I wanted to retain my regular switches, but I changed them to push buttons by installing a little spring. Also, I didn’t want to rely on radio-only solutions just in case my HA server crashes or what not. Hence, I would like to use Shelly 1’s which can be coded to work as a decoupled switch when HA works but cut off power regularly when HA is not working. Shelly 1’s require a neutral connection, Shelly 2L’s don’t work with smart bulbs and SONOFF ZBMINI-L2’s don’t have a decoupled mode.

Also, the problem is that when I cut off power using my switch, then … well … the bulbs get no power and cannot be controlled otherwise. Also I noticed that automations don’t play well with lamps that are turned on by supplying power rather than sending a command.

So, I’d like to present you the solutions I found.

Before we start: These solutions require you to work with mains voltage! ALWAYS flip the breaker first before working on mains voltage! If you don’t know what you’re doing or don’t feel comfortable doing this, call a qualified electrician! You have been warned. Click below to see the solutions if you want to proceed.

Solution 1: (Easy) Use toggle function of smart bulb

This is the easiest solution but I figured that out at the very last (duh).

Requirements: This requires that you change your switch to a button. And the button must be configured to supply power by default, only cutting off power when you push the button. Also, the start behaviour (when powered on) needs to be configurable.

Steps: Change the “start behaviour” setting of each bulb in that circuit to “Toggle”. That’s it.

How it works: This way, power is almost always supplied to the bulb, while only cutting off power for minimal periods of time to signal the bulb to turn on/off.

Drawbacks: As there are capacitors in the bulbs that need to drain first, you may not let go of the button too quickly or else the bulb won’t register the power loss and hence remain on/off. Also, you can’t use Shellys or other relays with this solution.

Solution 2: (Difficult) Get neutral wires from another circuit

Requirements: Neutral wires running past the mounting box.

Steps: If there is a wall plug right below your switch’s mounting box or another circuit’s wires running past that box, you could wire these into your mounting box to supply your relay device with a neutral line.

Drawbacks: It’s likely that the wires running past the mouning box belong to a different circuit than your light. You’ll need to measure that out. If so, your device must be potential-free like the Shelly 1. Also, label the cables! Don’t mix up the circuits!
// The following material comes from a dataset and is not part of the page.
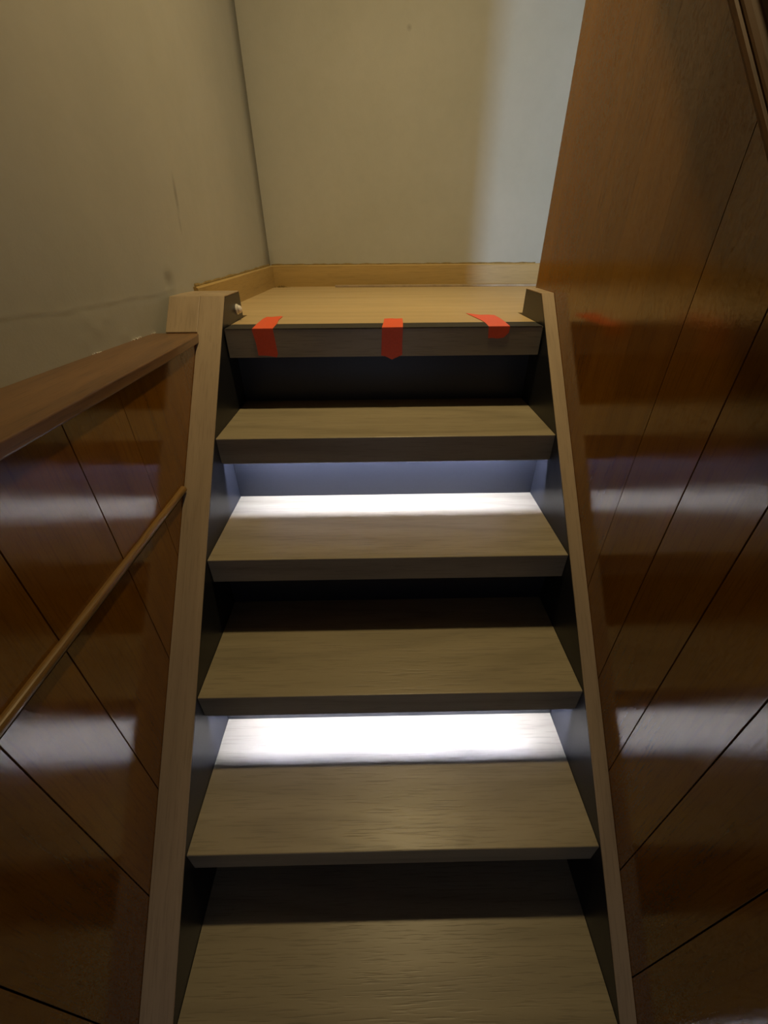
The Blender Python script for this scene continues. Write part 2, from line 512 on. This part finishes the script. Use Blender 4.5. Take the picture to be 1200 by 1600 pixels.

Solution 3: (Intermediate) Build a circuit hack to send commands

This solution was brought up by “My Project Box”:

Requirements: A wifi relay and smart bulbs that tolerate being supplied with DC, three resistors, two capacitors, two diodes and an octocoupler. Also, you either will have to solder these components onto a board or connect them with wagos or similar. Note: Use 10A10 diodes instead for good measure.

How it works: This clever trick uses one half of the AC spectrum to send signals while using the other half to supply power. By connecting a diode in parallel to your light switch, power is permanently supplied to the circuit, but only through one half of the AC spectrum:


When you turn on the switch, full wave AC is supplied:


We can use this to send signals to our Shelly. For that, an octocoupler circuit is used that registers changes in the AC spectrum and opens/closes the circuit respectively. That way, the Shelly knows if the switch was toggled.

Steps: Follow the video for details.

Drawbacks: You’ll need to build the circuit and install the Shelly in the ceiling rose. Also, you need to make sure that your bulbs tolerate being supplied with DC. innr comfort GU10 bulbs even tolerate being supplied with half-wave DC, as it has an internal rectifier that turns AC into DC. The package lists AC only, though, so don’t rely on that. If your bulbs tolerate half-wave DC, you don’t even need to use the second capacitor and diode as outlined in 06:05.

I hope that this helps out some of you folks! I had spent quite some time on finding solutions so I hope that I can spare some of your time!